YOUNGSTOWN City plans to use grant for new rescue truck

Until late Monday, the city was faced with making its most used firetruck last another five years.
YOUNGSTOWN -- There is a fire call, so the city's 10-year old rescue pumper screams out of the downtown fire station and across the city.
There is a car accident, and out the truck comes. There is a rescue call, out it comes, yet again. The vehicle gets so much use it's stationed downtown just because it needs a central location.
"It's used far more than any other truck in the city," said Fire Chief John J. O'Neill Jr.
He was faced with making the rescue pumper last another five years, although two more years would have been a long life span.
That was, however, until late Monday, when he learned the city will get an unexpected $203,000 from the federal government for a new, better rescue pumper.
The grant, coupled with an $87,000 city share, will buy a vehicle with a much better pump and all the rescue equipment needed for most incidents.

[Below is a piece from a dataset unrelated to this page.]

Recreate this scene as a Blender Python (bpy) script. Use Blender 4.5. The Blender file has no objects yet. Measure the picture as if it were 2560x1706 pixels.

One of many: The city is among 119 fire departments nationwide that get part of $90 million from a special firefighting grant program. Nearly 20,000 departments applied for a piece of the money.
"The odds were definitely against us," O'Neill said.
He credited a well-written proposal by the city's grant writer, Sarah Lown of Youngstown State University.
A new rescue truck would have been postponed for several more years without the grant. The city is leasing trucks bought in 1998 and 2000 because they were necessary but there wasn't enough money to buy them outright.
The grant also means the city doesn't need to take on another five-year loan for firefighting equipment.
O'Neill expects he will have to divert the $87,000 for the local share from other fire department spending. City finances are expected to be tight in 2002.
Besides more reliable equipment, all residents could see another bonus with the new truck.
An upgraded pumper might improve the city's insurance rating, O'Neill said. A better rating means property owners pay less for insurance.